Barclays bank is to trial beacon technology in its branches to improve accessibility for customers with disabilities.

Customers can opt in to the service by pre-registering via an app which stores information such as accessibility needs and a photo for identification. When the app senses the beacon it sends a notification to staff with iPads who can meet the customer on arrival, reducing the need for disabled customers to explain their accessibility requirements each time they enter a branch.

Barclays branch.

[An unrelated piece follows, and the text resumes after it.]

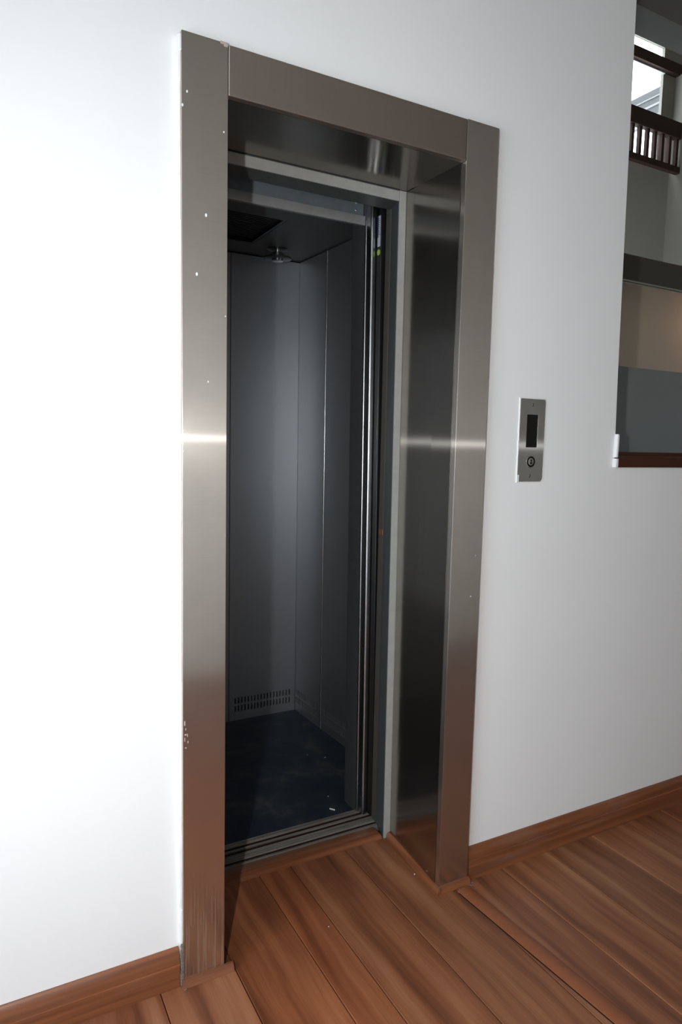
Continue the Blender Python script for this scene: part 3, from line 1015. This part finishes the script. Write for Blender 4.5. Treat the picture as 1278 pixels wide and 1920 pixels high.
# neighbouring roof edge outside the window, running away from the wall
roof = thing('roof_edge', 'grey stepped metal roof edge outside the high stairwell window', 'roof')
rxp = 7.0
RZ = (5.69, 5.60, 5.50, 5.38, 5.33)     # board edges, top to bottom
MB().box(rxp, rxp + 0.05, 3.6, 12.0, RZ[1] , RZ[0]).build('fascia_board', M['metal_out'], roof)
MB().box(rxp, rxp + 0.05, 3.6, 12.0, RZ[2] + 0.012, RZ[1] - 0.012).build('fascia_board', M['metal_out'], roof)
MB().box(rxp, rxp + 0.05, 3.6, 12.0, RZ[3], RZ[2] - 0.012).build('fascia_board', M['metal_out'], roof)
MB().box(rxp - 0.015, rxp + 0.03, 3.6, 12.0, RZ[1] - 0.012, RZ[1]).build('drip_edge', M['drip'], roof)
MB().box(rxp - 0.015, rxp + 0.03, 3.6, 12.0, RZ[2] - 0.012, RZ[2] + 0.012).build('drip_edge', M['drip'], roof)
MB().box(rxp - 0.02, rxp + 0.03, 3.6, 12.0, RZ[4], RZ[3]).build('gutter', M['drip'], roof)
MB().box(rxp + 0.3, rxp + 0.6, 3.6, 12.0, RZ[1], RZ[0] - 0.02).build('roof_deck', M['metal_out'], roof)

# ------------------------------------------------------------------ debris
def crumb(name, x, y, lx, ly, h, rot, label, group=None, z=0.0):
    bmx = bmesh.new()
    bmesh.ops.create_icosphere(bmx, subdivisions=1, radius=0.5)
    for v in bmx.verts:
        v.co = Vector((v.co.x * lx, v.co.y * ly, (v.co.z + 0.5) * h)) * random.uniform(.88, 1.0)
    zmin = min(v.co.z for v in bmx.verts)
    c, s = math.cos(rot), math.sin(rot)
    o = MB().add(bmx, lambda X, Y, Z: (c * X - s * Y, s * X + c * Y, Z - zmin)).build(name, M['plaster'])
    o.location = (x, y, z)
    return tag(o, label, 'debris', group)


def stick():
    o = MB().lathe([(0.0020, -0.0105), (0.0026, -0.010), (0.0026, 0.010), (0.0020, 0.0105)], (0, 0, 0.0026), 'x', 10).build('chalk_stub', M['plaster'])
    o.location = (0.7035, 0.5505, 0.0)
    o.rotation_euler = (0, 0, math.radians(-52))
    return tag(o, 'short white stub lying on the navy car floor just inside the sill', 'debris')


stick()
crumb('plaster_crumb', 0.733, 0.640, .006, .004, .003, .3, 'tiny white crumb on the navy car floor behind the white stub')
crumb('plaster_crumb', 0.868, 0.93, .011, .005, .003, .2, 'white crumb in the middle of the navy car floor, nearer the right wall')
crumb('plaster_crumb', 0.812, 0.985, .006, .004, .003, .9, 'small white crumb on the navy car floor, farthest back and left of another')
crumb('plaster_crumb', 0.7585, 0.1035, .0055, .0045, .004, .5, 'white crumb on the wooden floor beside the right steel reveal')
crumb('plaster_crumb', 0.4134, 0.0205, .0034, .003, .0025, .1, 'tiny pale speck on the wooden floor in the middle of the doorway')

Image © iStock/tupungato

Beacon technology, such as Apple's iBeacon, is increasingly being used by high street retailers to offer personalised, location-aware services to customers via mobile devices.

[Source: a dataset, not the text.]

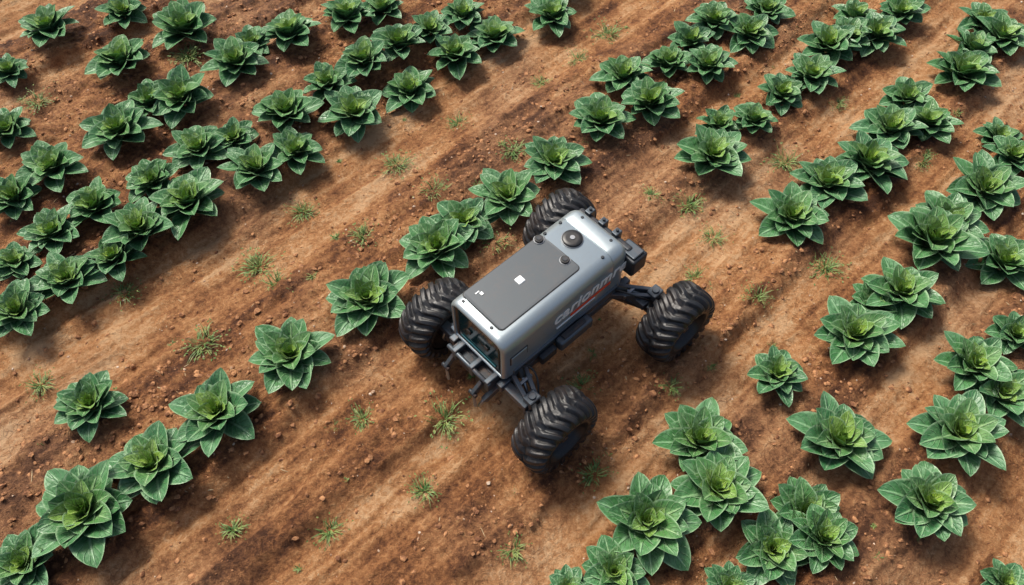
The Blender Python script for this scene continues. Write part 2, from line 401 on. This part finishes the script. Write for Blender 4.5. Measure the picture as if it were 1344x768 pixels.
# right side details
YS=YC-HW
box("side_vent_rim",(-.44,YS-.003,.44),(-.33,YS+.004,.51),BLK,.003)
box("side_vent_cover",(-.433,YS-.006,.447),(-.337,YS,.503),BODY,.003)
cu=bpy.data.curves.new("side_lettering",'FONT'); cu.body="carionmre"; cu.size=.112; cu.shear=.2; cu.extrude=.0008; cu.offset=.0032; cu.space_character=1.06
lt=link(bpy.data.objects.new("side_lettering",cu),root); cu.materials.append(WHT); lt.location=(-.165,YS-.0025,.484); lt.rotation_euler=(math.pi/2,0,0)
box("red_stripe",(-.05,YS-.003,.444),(.225,YS+.002,.462),RED,.0005,1)
box("white_stripe",(-.14,YS-.003,.425),(.12,YS+.002,.433),WHT,.0005,1)
box("side_skirt",(-.42,YS-.010,.318),(.29,YS+.01,.372),FRAME,.012,3)
box("side_pod",(-.16,YS-.062,.30),(.06,YS-.011,.372),FRAME,.014,3)
box("side_pod_cap",(-.13,YS-.05,.3725),(.02,YS-.018,.384),DARK,.005)
box("side_pod_box",(-.27,YS-.045,.285),(-.17,YS-.011,.345),DARK,.008)
box("left_skirt",(-.42,YC+HW-.01,.318),(.29,YC+HW+.01,.372),FRAME,.012,3)
# chassis
box("chassis",(-.43,YC-.15,.215),(.32,YC+.15,.312),DARK,.012)
for yy in (-.17,.17): beam("chassis_rail",(-.50,YC+yy,.275),(.40,YC+yy,.275),.04,.05,FRAME,.006)
for xx in (-.46,.36): beam("cross_member",(xx,-.27,.262),(xx,.36,.262),.05,.045,FRAME,.006)
# rear equipment
box("rear_bumper",(X1+.004,YC-.175,.47),(X1+.045,YC+.175,.575),DARK,.014,3)
box("rear_module",(X1-.02,YC-.235,.44),(X1+.085,YC-.105,.555),DARK,.012,3)
box("rear_module_lid",(X1-.005,YC-.22,.5555),(X1+.07,YC-.12,.568),FRAME,.005)
for yy in (-.06,.03,.12):
    box("rear_bracket",(X1+.02,YC+yy-.018,.50),(X1+.065,YC+yy+.018,.595),FRAME,.005)
    tube("rear_bolt",(X1+.045,YC+yy,.596),(X1+.045,YC+yy,.606),.008,DARK)
box("rear_drive_box",(X1+.005,YC-.13,.31),(X1+.10,YC+.13,.44),DARK,.012)
# front equipment
tube("front_bar",(-.535,YC-.15,.315),(-.535,YC+.15,.315),.012,FRAME)
for yy in (-.13,-.02,.10):
    box("front_bracket",(-.545,YC+yy-.014,.25),(-.47,YC+yy+.014,.335),FRAME,.005)
box("front_plate",(-.523,YC-.13,.285),(-.482,YC+.14,.297),DARK,.003)
box("front_gear_box",(-.53,YC-.12,.14),(-.455,YC-.03,.27),DARK,.01)
box("front_gear_box",(-.52,YC+.03,.17),(-.46,YC+.10,.27),FRAME,.01)
for yy in (-.09,.11):
    beam("gripper_arm",(-.53,YC+yy,.27),(-.585,YC+yy+.01,.20),.022,.03,FRAME,.004)
    beam("gripper_finger",(-.585,YC+yy+.01,.205),(-.60,YC+yy-.02,.13),.014,.02,STEEL,.003)
    tube("gripper_pivot",(-.585,YC+yy-.015,.202),(-.585,YC+yy+.035,.202),.012,DARK)
beam("tool_arm",(-.48,YC-.16,.27),(-.56,YC-.13,.17),.03,.03,FRAME)
tube("tool_tip",(-.56,YC-.13,.175),(-.585,YC-.12,.12),.010,STEEL)

# wheels
R_,HWD,RIM=.212,.094,.130
def tyre_mesh():
    A,Pn=400,56; NL=22
    ang=np.arange(A)*2*np.pi/A; ph=np.linspace(.0,np.pi,Pn)
    cy=np.cos(ph); y=HWD*np.sign(cy)*np.abs(cy)**.50; r=RIM+(R_-.020-RIM)*np.sin(ph)**.62
    yy=np.repeat(y[None],A,0); rr=np.repeat(r[None],A,0); aa=np.repeat(ang[:,None],Pn,1)
    an=np.abs(yy)/HWD
    phase=aa/(2*np.pi)*NL+np.where(yy>0,.5,0)+.95*an**1.25
    fr=np.abs((phase%1)-.5)*2
    lug=np.clip((.58-fr)/.12,0,1); lug=lug*lug*(3-2*lug)
    wgt=np.clip((rr-(R_-.020-.050))/.02,0,1)
    cen=np.clip((an-.02)/.06,0,1)*.4+.6
    d=.024*lug*wgt*cen
    rr2=rr+d*(1-.45*an**3); y2=yy+np.sign(yy)*d*.6*an**3
    ringg=.0025*np.exp(-((rr-.150)/.004)**2); y2=y2+np.sign(yy)*ringg
    V=np.stack([rr2*np.cos(aa),y2,rr2*np.sin(aa)],-1).reshape(-1,3)
    I=np.arange(A*Pn).reshape(A,Pn); J=np.roll(I,-1,0)
    F=np.stack([I[:,:-1],I[:,1:],J[:,1:],J[:,:-1]],-1).reshape(-1,4)
    return np_mesh("tyre",V,F,RUB,True)
TM=tyre_mesh()
for sx in (-1,1):
    for sy in (-1,1):
        cx,cyy,cz=sx*.43,sy*.415,.205
        o=link(bpy.data.objects.new("tyre",TM),root); o.location=(cx,cyy,cz); o.rotation_euler=(0,random.random()*6,0)
        out=Vector((0,sy,0)); c=Vector((cx,cyy,cz))
        P=[(.084,.133),(.092,.138),(.095,.133),(.091,.124),(.055,.114),(.020,.104),(.015,.060),(.030,.054),(.052,.042),(.060,.038),(.062,.018),(.064,.004)]
        lathe("rim",[(0.0,.112)]+[(z,r) for z,r in P],BLK,c,c+out*.1,48)
        lathe("rim_inner",[(0.0,.127),(.085,.127),(.093,.120),(.06,.10),(.05,.05)],BLK,c,c-out*.1,40)
        lathe("hub_cap",[(.0,.020),(.006,.019),(.009,.014)],DARK,c+out*.0645,c+out*.1645,24)
        for k in range(6):
            a=k*math.pi/3; q=c+Vector((.082*math.cos(a),sy*.017,.082*math.sin(a)))
            tube("wheel_nut",q,q+out*.012,.007,STEEL,6)
        for k in range(5):
            a=k*2*math.pi/5+.3; q0=c+Vector((.05*math.cos(a),sy*.03,.05*math.sin(a))); q1=c+Vector((.106*math.cos(a),sy*.032,.106*math.sin(a)))
            beam("wheel_spoke",q0,q1,.02,.014,DARK,.003)
        # suspension
        hub=Vector((cx,sy*.29,cz)); bod=Vector((-.06+sx*.30,YC+sy*.15,.285)); bod2=Vector((-.06+sx*.36,YC+sy*.13,.26))
        tube("wheel_motor",c-out*.045,hub-out*.01,.058,DARK,28)
        tube("motor_collar",hub+out*.02,hub+out*.035,.066,STEEL,28)
        tube("kingpin",hub-out*.03+Vector((0,0,-.075)),hub-out*.03+Vector((0,0,.125)),.019,FRAME)
        box("knuckle",(cx-.036,hub.y-sy*.03-.030,cz+.055),(cx+.036,hub.y-sy*.03+.030,cz+.115),FRAME,.008)
        box("knuckle_low",(cx-.034,hub.y-sy*.03-.026,cz-.065),(cx+.034,hub.y-sy*.03+.026,cz-.02),FRAME,.008)
        kt=hub-out*.03+Vector((0,0,.085)); kb=hub-out*.03+Vector((0,0,-.04))
        beam("upper_arm_front",bod+Vector((sx*.05,0,.03)),kt+Vector((sx*.025,0,0)),.022,.034,FRAME)
        beam("upper_arm_rear",bod+Vector((-sx*.03,0,.03)),kt+Vector((-sx*.025,0,0)),.022,.034,FRAME)
        pm=(bod+kt)/2+Vector((0,0,.015)); beam("arm_bridge",pm+Vector((-.045,0,0)),pm+Vector((.045,0,0)),.018,.03,STEEL)
        beam("lower_arm",bod2-Vector((0,0,.03)),kb,.055,.024,DARK)
        s0=bod+Vector((0,0,.075)); s1=kt*.75+kb*.25+Vector((-sx*.0,-sy*.015,0))
        tube("shock_rod",s0,s1,.008,STEEL,12); s2=s0.lerp(s1,.45); tube("shock_body",s0,s2,.017,BLK,16)
        cb=bpy.data.curves.new("cable",'CURVE'); cb.dimensions='3D'; cb.bevel_depth=.005; sp_=cb.splines.new('BEZIER'); sp_.bezier_points.add(2)
        pts=[bod+Vector((sx*.02,0,.06)),(bod+kt)/2+Vector((-sx*.05,0,.07)),hub+Vector((-sx*.02,0,.06))]
        for bp,q in zip(sp_.bezier_points,pts): bp.co=q; bp.handle_left_type=bp.handle_right_type='AUTO'
        cb.materials.append(BLK); link(bpy.data.objects.new("cable",cb),root)

# ------------------------------------------------------------ light, sky, camera
w=bpy.data.worlds.new("World"); scene.world=w; w.use_nodes=True; nt=w.node_tree
sky=nt.nodes.new("ShaderNodeTexSky"); sky.sky_type='NISHITA'; sky.sun_disc=False
EL,AZ=math.radians(56),math.radians(-42)
sky.sun_elevation=EL; sky.sun_rotation=AZ; sky.air_density=1.; sky.dust_density=6.; sky.ozone_density=.5
nt.links.new(sky.outputs[0],nt.nodes["Background"].inputs[0]); nt.nodes["Background"].inputs[1].default_value=.135
sd=bpy.data.lights.new("sun",'SUN'); sd.energy=4.0; sd.angle=math.radians(18); sd.color=(1,.95,.86)
so=link(bpy.data.objects.new("sun",sd))
dv=Vector((math.sin(AZ)*math.cos(EL),math.cos(AZ)*math.cos(EL),math.sin(EL)))
so.rotation_mode='QUATERNION'; so.rotation_quaternion=dv.to_track_quat('Z','Y'); so.location=dv*20
cd=bpy.data.cameras.new("camera"); cd.lens=28; cd.sensor_width=36; cd.clip_end=2000
co=link(bpy.data.objects.new("camera",cd)); co.location=(0,-2.371,3.65); co.rotation_euler=(math.radians(33),0,0)
scene.camera=co
scene.view_settings.view_transform='Standard'; scene.view_settings.look='None'; scene.view_settings.exposure=0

The trial of the service, being held in Sheffield, will be launched today to mark United Nations International Day of Persons with Disabilities (IDPD 2014).

“The work that we have already carried out around accessibility has raised awareness of the issues that people with disabilities face when entering bank branches,” said Elaine Draper, director of accessibility and inclusion at Barclays.

“Beacons are the latest in a long line of innovative initiatives from Barclays designed to make our customers lives easier, particularly important for people with non-visible disabilities - something our customers have told us is an issue”.

Earlier this year it was revealed that Barclays is retraining 6,500 cashier staff, as it aims to improve customer service by moving to ‘counter-less branches’.

The bank has already invested in tablet devices for its employees, reportedly buying 8,500 iPads in 2012.